Question

A balloon is rising with constant acceleration $2m{{s}^{-2}}$. Two stones are released from the balloon at the interval of 2sec. Find out the distance between the two stones 1sec after the release of the second stone
a) 48m
b) 84m
c) 40m
d) 60m

Answer 1

To find the distance between the two stones we will consider the frame of reference of the balloon. It is given to us in the question that the two stones are released at the interval of 2sec. After 1 sec of the release of the second stone, the first stone will have a total time of flight of 3 sec. For an observer let us say on the balloon, he will consider himself to be at rest. Hence we can consider the acceleration of the balloon upwards to be zero and downwards as its acceleration upwards. Hence using Newton’s second kinematic equation we will determine the distance between the two stones.

Formula used:
$S=Ut+\dfrac{1}{2}a{{t}^{2}}$

Complete answer:
It is given to us that the balloon is rising with constant acceleration $2m{{s}^{-2}}$. For an observer on the balloon he will consider himself to be at rest. Therefore we can say that his acceleration as well as his instantaneous velocity to be zero. When the stone is released, he will observe it as the stone moves down.

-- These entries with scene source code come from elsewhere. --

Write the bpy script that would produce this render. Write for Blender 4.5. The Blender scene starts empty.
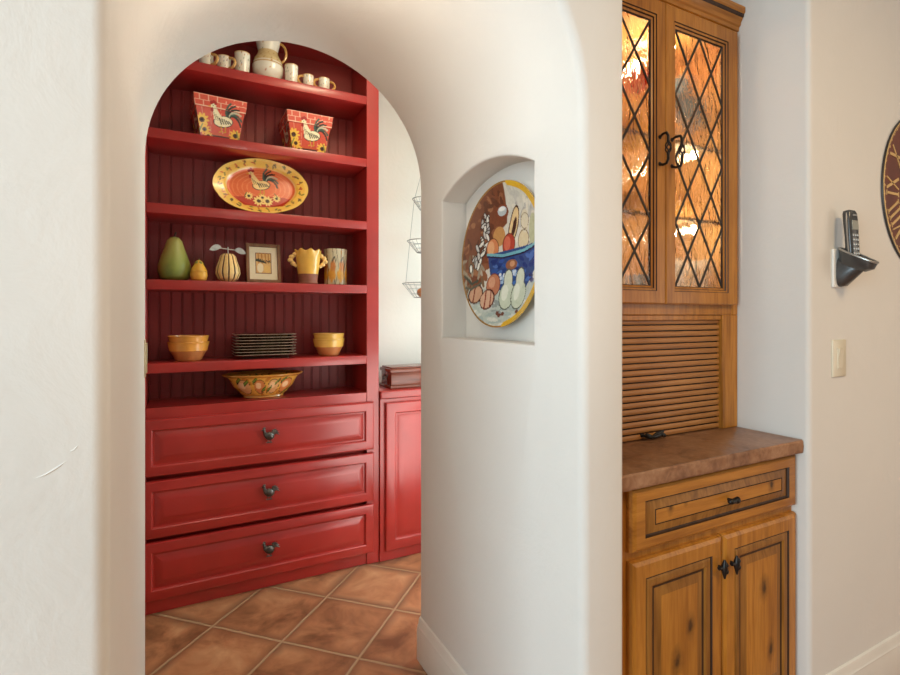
import bpy, bmesh, math, random
import numpy as np
from mathutils import Vector, Matrix
random.seed(7)
PI = math.pi
sc = bpy.context.scene
COL = sc.collection
H_CAM = 1.3

# ------------------------------------------------------------------ materials
def new_mat(name):
    m = bpy.data.materials.new(name); m.use_nodes = True
    nt = m.node_tree
    b = nt.nodes['Principled BSDF']
    return m, nt, b

def N(nt, typ, **kw):
    n = nt.nodes.new(typ)
    for k, v in kw.items():
        setattr(n, k, v)
    return n

def val(nt, op, a, b=None, c=None):
    n = nt.nodes.new('ShaderNodeMath'); n.operation = op
    for i, x in enumerate((a, b, c)):
        if x is None: continue
        if isinstance(x, (int, float)): n.inputs[i].default_value = x
        else: nt.links.new(x, n.inputs[i])
    return n.outputs[0]

def mixc(nt, fac, a, b, mode='MIX'):
    n = nt.nodes.new('ShaderNodeMix'); n.data_type = 'RGBA'; n.blend_type = mode
    for sock, x in ((n.inputs[0], fac), (n.inputs[6], a), (n.inputs[7], b)):
        if isinstance(x, (int, float)): sock.default_value = x
        elif isinstance(x, tuple): sock.default_value = x if len(x) == 4 else (*x, 1)
        else: nt.links.new(x, sock)
    return n.outputs[2]

def noise(nt, vec, scale, detail=3, rough=0.5, dist=0.0):
    n = nt.nodes.new('ShaderNodeTexNoise')
    n.inputs['Scale'].default_value = scale; n.inputs['Detail'].default_value = detail
    n.inputs['Roughness'].default_value = rough; n.inputs['Distortion'].default_value = dist
    if vec is not None: nt.links.new(vec, n.inputs['Vector'])
    return n.outputs[0]

def ramp(nt, fac, stops):
    n = nt.nodes.new('ShaderNodeValToRGB')
    el = n.color_ramp.elements
    while len(el) < len(stops): el.new(0.5)
    for e, (p, c) in zip(el, stops):
        e.position = p; e.color = (*c, 1) if len(c) == 3 else c
    nt.links.new(fac, n.inputs[0])
    return n.outputs[0]

def bump(nt, b, h, strength=0.2, dist=0.01):
    n = nt.nodes.new('ShaderNodeBump')
    n.inputs['Strength'].default_value = strength; n.inputs['Distance'].default_value = dist
    nt.links.new(h, n.inputs['Height']); nt.links.new(n.outputs[0], b.inputs['Normal'])

def coords(nt, kind='Object'):
    if kind == 'World':
        return nt.nodes.new('ShaderNodeNewGeometry').outputs['Position']
    return nt.nodes.new('ShaderNodeTexCoord').outputs[kind]

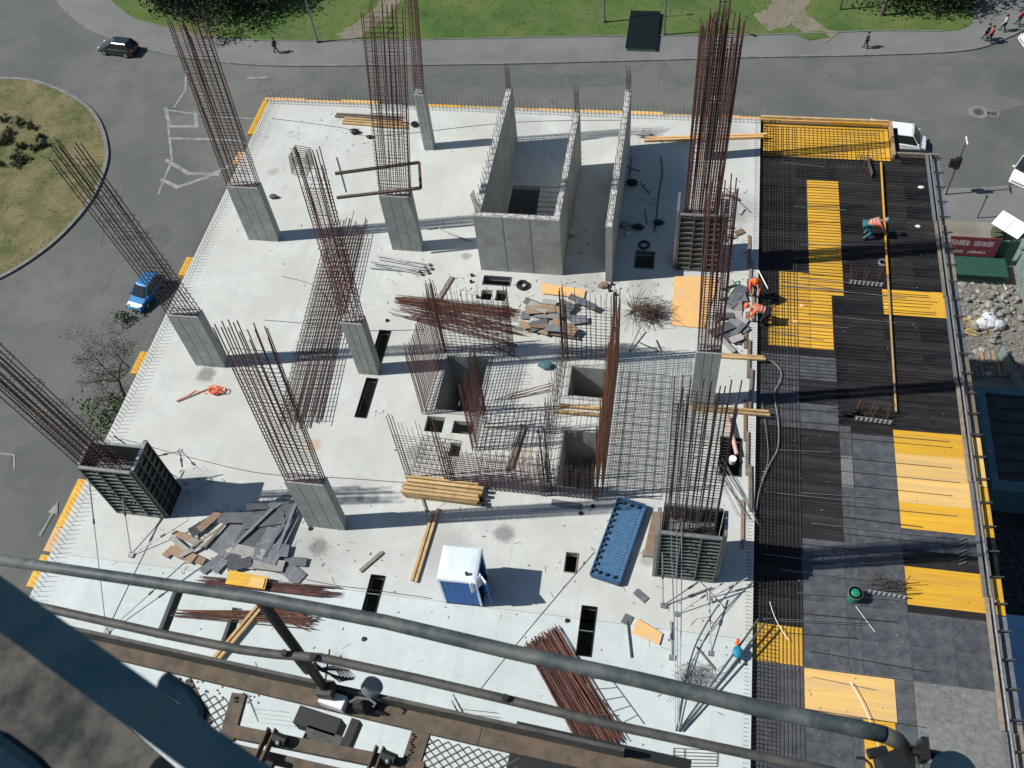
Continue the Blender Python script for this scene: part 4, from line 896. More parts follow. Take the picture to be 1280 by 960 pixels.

Now according to our observer the stone will move down due to acceleration due to gravity (g)as well as he will say the ground is moving away by acceleration of $2m{{s}^{-2}}$. Hence the total acceleration of the stone downwards will be $(g+2m{{s}^{-2}})$. For a body under acceleration ‘a’, the displacement of the body in time ‘t’ with initial velocity ‘U’ is given by,
$S=Ut+\dfrac{1}{2}a{{t}^{2}}$
As per the frame of reference of the balloon, it is at rest. Therefore the initial velocity of the both the stones as they are released can also be considered to be at rest.
The time of flight of the first stone is 3 sec. Therefore the distance covered by the stone is,
$\begin{aligned} & {{S}_{1}}=Ut+\dfrac{1}{2}a{{t}^{2}} \\\ & \Rightarrow {{S}_{1}}=(0)3+\dfrac{1}{2}(10+2)\times {{3}^{2}} \\\ & \Rightarrow {{S}_{1}}=\dfrac{12\times 9}{2} \\\ & \Rightarrow {{S}_{1}}=54m \\\ \end{aligned}$
The time of flight of the second stone is 1 sec. Therefore the distance covered by the stone is,
$\begin{aligned} & {{S}_{2}}=Ut+\dfrac{1}{2}a{{t}^{2}} \\\ & \Rightarrow {{S}_{2}}=(0)1+\dfrac{1}{2}(10+2)\times {{1}^{2}} \\\ & \Rightarrow {{S}_{2}}=\dfrac{12}{2} \\\ & \Rightarrow {{S}_{2}}=6m \\\ \end{aligned}$
Hence the distance between the two stones is equal to,
$\begin{aligned} & S={{S}_{1}}-{{S}_{2}} \\\ & \Rightarrow S=54-6 \\\ & \Rightarrow S=48m \\\ \end{aligned}$

Therefore the correct answer of the above question is option a.

Note:
A simple way of understanding the frame of reference is as follows. The balloon is moving vertically upwards with an acceleration of $2m{{s}^{-2}}$. Add this acceleration of the balloon to the opposite direction. As a result the net acceleration of the balloon will be zero but for an observer on the balloon for him the ground will have an acceleration of $2m{{s}^{-2}}$ downwards. Therefore, for an observer on the balloon the stone will move downwards with acceleration due to gravity as well as the acceleration of the ground that is moving downwards.